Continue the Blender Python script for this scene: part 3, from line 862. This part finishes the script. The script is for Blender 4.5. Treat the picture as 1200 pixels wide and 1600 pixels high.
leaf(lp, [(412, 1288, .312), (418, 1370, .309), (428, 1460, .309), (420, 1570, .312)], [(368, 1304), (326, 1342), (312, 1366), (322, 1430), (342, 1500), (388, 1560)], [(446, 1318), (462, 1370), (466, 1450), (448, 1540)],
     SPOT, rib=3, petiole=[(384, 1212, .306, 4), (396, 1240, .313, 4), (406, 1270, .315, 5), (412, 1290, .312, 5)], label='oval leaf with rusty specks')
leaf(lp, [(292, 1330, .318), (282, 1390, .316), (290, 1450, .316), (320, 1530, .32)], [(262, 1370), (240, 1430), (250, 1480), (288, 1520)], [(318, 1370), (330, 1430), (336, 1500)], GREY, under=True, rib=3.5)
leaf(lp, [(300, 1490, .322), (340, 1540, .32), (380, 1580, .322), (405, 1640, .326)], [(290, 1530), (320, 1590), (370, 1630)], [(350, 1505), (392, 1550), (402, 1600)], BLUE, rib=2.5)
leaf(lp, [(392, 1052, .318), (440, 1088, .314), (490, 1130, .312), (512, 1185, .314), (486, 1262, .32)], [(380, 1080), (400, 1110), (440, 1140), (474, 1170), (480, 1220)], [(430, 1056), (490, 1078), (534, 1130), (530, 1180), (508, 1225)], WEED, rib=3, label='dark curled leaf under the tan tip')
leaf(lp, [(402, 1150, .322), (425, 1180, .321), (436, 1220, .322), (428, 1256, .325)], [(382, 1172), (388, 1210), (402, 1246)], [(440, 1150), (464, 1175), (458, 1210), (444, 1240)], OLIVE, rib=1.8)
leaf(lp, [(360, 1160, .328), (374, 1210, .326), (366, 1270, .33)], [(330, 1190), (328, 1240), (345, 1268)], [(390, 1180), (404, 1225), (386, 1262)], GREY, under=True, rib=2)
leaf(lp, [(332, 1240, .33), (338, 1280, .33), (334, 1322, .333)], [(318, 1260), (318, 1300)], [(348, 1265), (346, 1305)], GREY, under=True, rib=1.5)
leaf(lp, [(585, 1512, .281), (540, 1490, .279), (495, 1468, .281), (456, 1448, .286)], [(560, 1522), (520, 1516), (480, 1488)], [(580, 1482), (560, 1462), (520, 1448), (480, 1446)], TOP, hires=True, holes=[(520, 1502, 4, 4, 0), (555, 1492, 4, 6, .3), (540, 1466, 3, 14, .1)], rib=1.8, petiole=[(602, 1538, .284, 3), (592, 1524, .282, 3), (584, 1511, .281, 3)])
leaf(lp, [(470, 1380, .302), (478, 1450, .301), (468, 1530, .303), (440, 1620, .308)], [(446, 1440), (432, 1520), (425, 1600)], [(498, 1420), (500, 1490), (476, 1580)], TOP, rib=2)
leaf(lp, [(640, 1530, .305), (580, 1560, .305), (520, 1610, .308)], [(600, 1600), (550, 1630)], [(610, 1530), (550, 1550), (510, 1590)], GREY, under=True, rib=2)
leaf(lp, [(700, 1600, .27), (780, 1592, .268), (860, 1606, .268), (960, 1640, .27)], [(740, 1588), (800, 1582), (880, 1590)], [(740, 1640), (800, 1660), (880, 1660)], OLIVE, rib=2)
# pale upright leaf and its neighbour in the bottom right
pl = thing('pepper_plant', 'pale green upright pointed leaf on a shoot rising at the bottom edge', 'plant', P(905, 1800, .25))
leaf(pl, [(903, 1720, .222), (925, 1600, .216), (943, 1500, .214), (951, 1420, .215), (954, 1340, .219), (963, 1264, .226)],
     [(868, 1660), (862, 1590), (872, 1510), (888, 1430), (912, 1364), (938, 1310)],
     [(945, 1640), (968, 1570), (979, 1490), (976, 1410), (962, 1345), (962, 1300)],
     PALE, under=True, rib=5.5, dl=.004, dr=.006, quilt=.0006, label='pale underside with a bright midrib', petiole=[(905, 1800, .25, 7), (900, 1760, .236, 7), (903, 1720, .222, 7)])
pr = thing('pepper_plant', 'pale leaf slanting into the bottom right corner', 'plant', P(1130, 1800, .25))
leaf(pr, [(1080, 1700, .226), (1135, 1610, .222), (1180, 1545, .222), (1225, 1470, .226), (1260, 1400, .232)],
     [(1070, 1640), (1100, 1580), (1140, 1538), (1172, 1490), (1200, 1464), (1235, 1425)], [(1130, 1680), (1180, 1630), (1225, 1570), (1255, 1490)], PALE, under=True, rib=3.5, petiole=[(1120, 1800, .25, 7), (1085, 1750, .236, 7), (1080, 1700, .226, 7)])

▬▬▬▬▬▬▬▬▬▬

__WHAT THE EXERCISE ASKS__.
The listing above must be transcribed exactly, line by line.

__FULL SOLUTION__.
Continue the Blender Python script for this scene: part 3, from line 862. This part finishes the script. The script is for Blender 4.5. Treat the picture as 1200 pixels wide and 1600 pixels high.
leaf(lp, [(412, 1288, .312), (418, 1370, .309), (428, 1460, .309), (420, 1570, .312)], [(368, 1304), (326, 1342), (312, 1366), (322, 1430), (342, 1500), (388, 1560)], [(446, 1318), (462, 1370), (466, 1450), (448, 1540)],
     SPOT, rib=3, petiole=[(384, 1212, .306, 4), (396, 1240, .313, 4), (406, 1270, .315, 5), (412, 1290, .312, 5)], label='oval leaf with rusty specks')
leaf(lp, [(292, 1330, .318), (282, 1390, .316), (290, 1450, .316), (320, 1530, .32)], [(262, 1370), (240, 1430), (250, 1480), (288, 1520)], [(318, 1370), (330, 1430), (336, 1500)], GREY, under=True, rib=3.5)
leaf(lp, [(300, 1490, .322), (340, 1540, .32), (380, 1580, .322), (405, 1640, .326)], [(290, 1530), (320, 1590), (370, 1630)], [(350, 1505), (392, 1550), (402, 1600)], BLUE, rib=2.5)
leaf(lp, [(392, 1052, .318), (440, 1088, .314), (490, 1130, .312), (512, 1185, .314), (486, 1262, .32)], [(380, 1080), (400, 1110), (440, 1140), (474, 1170), (480, 1220)], [(430, 1056), (490, 1078), (534, 1130), (530, 1180), (508, 1225)], WEED, rib=3, label='dark curled leaf under the tan tip')
leaf(lp, [(402, 1150, .322), (425, 1180, .321), (436, 1220, .322), (428, 1256, .325)], [(382, 1172), (388, 1210), (402, 1246)], [(440, 1150), (464, 1175), (458, 1210), (444, 1240)], OLIVE, rib=1.8)
leaf(lp, [(360, 1160, .328), (374, 1210, .326), (366, 1270, .33)], [(330, 1190), (328, 1240), (345, 1268)], [(390, 1180), (404, 1225), (386, 1262)], GREY, under=True, rib=2)
leaf(lp, [(332, 1240, .33), (338, 1280, .33), (334, 1322, .333)], [(318, 1260), (318, 1300)], [(348, 1265), (346, 1305)], GREY, under=True, rib=1.5)
leaf(lp, [(585, 1512, .281), (540, 1490, .279), (495, 1468, .281), (456, 1448, .286)], [(560, 1522), (520, 1516), (480, 1488)], [(580, 1482), (560, 1462), (520, 1448), (480, 1446)], TOP, hires=True, holes=[(520, 1502, 4, 4, 0), (555, 1492, 4, 6, .3), (540, 1466, 3, 14, .1)], rib=1.8, petiole=[(602, 1538, .284, 3), (592, 1524, .282, 3), (584, 1511, .281, 3)])
leaf(lp, [(470, 1380, .302), (478, 1450, .301), (468, 1530, .303), (440, 1620, .308)], [(446, 1440), (432, 1520), (425, 1600)], [(498, 1420), (500, 1490), (476, 1580)], TOP, rib=2)
leaf(lp, [(640, 1530, .305), (580, 1560, .305), (520, 1610, .308)], [(600, 1600), (550, 1630)], [(610, 1530), (550, 1550), (510, 1590)], GREY, under=True, rib=2)
leaf(lp, [(700, 1600, .27), (780, 1592, .268), (860, 1606, .268), (960, 1640, .27)], [(740, 1588), (800, 1582), (880, 1590)], [(740, 1640), (800, 1660), (880, 1660)], OLIVE, rib=2)
# pale upright leaf and its neighbour in the bottom right
pl = thing('pepper_plant', 'pale green upright pointed leaf on a shoot rising at the bottom edge', 'plant', P(905, 1800, .25))
leaf(pl, [(903, 1720, .222), (925, 1600, .216), (943, 1500, .214), (951, 1420, .215), (954, 1340, .219), (963, 1264, .226)],
     [(868, 1660), (862, 1590), (872, 1510), (888, 1430), (912, 1364), (938, 1310)],
     [(945, 1640), (968, 1570), (979, 1490), (976, 1410), (962, 1345), (962, 1300)],
     PALE, under=True, rib=5.5, dl=.004, dr=.006, quilt=.0006, label='pale underside with a bright midrib', petiole=[(905, 1800, .25, 7), (900, 1760, .236, 7), (903, 1720, .222, 7)])
pr = thing('pepper_plant', 'pale leaf slanting into the bottom right corner', 'plant', P(1130, 1800, .25))
leaf(pr, [(1080, 1700, .226), (1135, 1610, .222), (1180, 1545, .222), (1225, 1470, .226), (1260, 1400, .232)],
     [(1070, 1640), (1100, 1580), (1140, 1538), (1172, 1490), (1200, 1464), (1235, 1425)], [(1130, 1680), (1180, 1630), (1225, 1570), (1255, 1490)], PALE, under=True, rib=3.5, petiole=[(1120, 1800, .25, 7), (1085, 1750, .236, 7), (1080, 1700, .226, 7)])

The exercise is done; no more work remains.